Saturday my husband and I spent several hours working in our yard on the first really good weekend yard-work-day yet this year.
We breathed a sigh of relief to see the harsh winter and the mid-March four plus inches of snow and the several hard frosts that followed had not laid waste to the spring flowers that had bravely erupted from the ground in early March.
Many green shoots that promised beautiful flowers yet to come surrounded a few early bloomers.
The grass had finally escaped the ugly winter-brown dreariness and embraced the green-green that follows spring rains. By next week we’ll have to mow.
Then I noticed the weeds. Seriously?
And not just one. But quite a few. Not quite enough to be called many but still enough to be annoying. Certainly more than I hoped to see, and way more than I expected to find as it seemed far too early for their pesky presence.
“At least the weather’s nice,” I consoled myself as I got busy. As I lamented at how easily weeds—that no one plants or tends to—pop up, I resigned myself that even now, at the very start of the season, I’d have to give “weed picking” a place in my already busy schedule.
When my children were younger, they were afforded the pleasure of assisting in getting rid of the weeds. As my middle-school-aged son plucked weeds in an especially weedy section of landscaping, he sighed. “How much longer do we have to pick weeds?”
Laughing, I corrected his verb usage. “We pick flowers, but we pull weeds.”
“But how many more weeds do we have to pick?”
“All of them,” was my most unpopular answer.
Saturday, as I determined to rid the landscaping of weeds while trying to ignore the complaints from my bum knee and touchy lower back, my thoughts turned to how easily pesky habits and traits—just like said weeds—can creep into our lives.
Bad attitudes
Impatience
Wasting time
Overindulgence in any number of things
Selfishness
Priority shifts
I noticed the weeds were especially prominent in the places where the mulch had disintegrated to nothing, and my husband’s promise that THIS year we WOULD replenish the mulch pinged through my brain. Not only do I like the look of a heavy layer of mulch, it cuts way down on the number of weeds.

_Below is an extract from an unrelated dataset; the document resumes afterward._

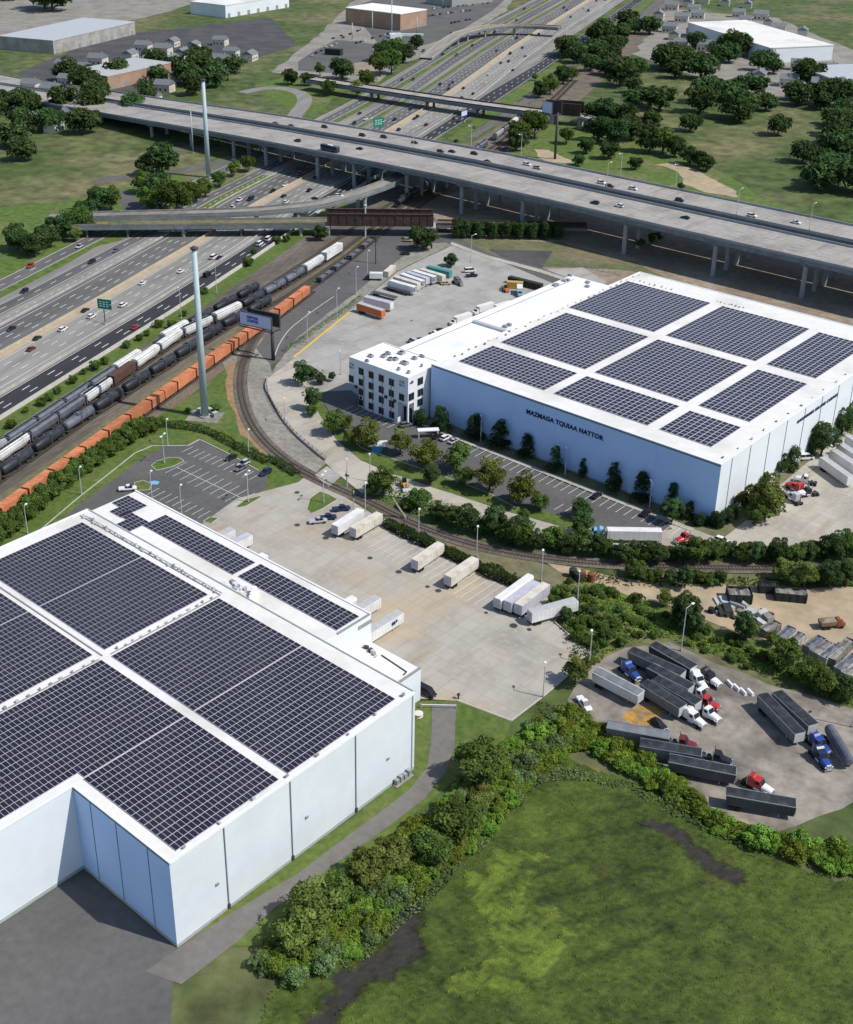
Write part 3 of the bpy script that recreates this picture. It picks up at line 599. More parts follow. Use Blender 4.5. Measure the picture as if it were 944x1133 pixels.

Hmm… kind of like how regular time spent in GOD’s word and in prayer covers our lives in a layer of protection, making us less vulnerable to the sometimes little, sometimes big things that steal into our hearts and minds. Bothersome stuff that jabs at our witness and pummels our resolve not to mention our effectiveness at being salt and light to this hurting world.
I learned the hard way that weekly “weed picking” is definitely the way to go as a few weeds are unquestionably easier to deal with than an infestation of weeds. Unless I don’t care if my plants and flowers are attacked, overrun and choked out by weeds. Which is not the case. Because I do care.
I care even more about how my life reflects the love of Christ. Does knowing me push people toward OR away from knowing HIM?
I’ve decided that as I tend in a timely fashion to the weeds this spring and summer, I’ll use that time to reflect on the bigger issue of the weeds in my life. As I “pick weeds” from the landscaping, I’ll be searching my mind and heart and life for weeds I can toss from my life.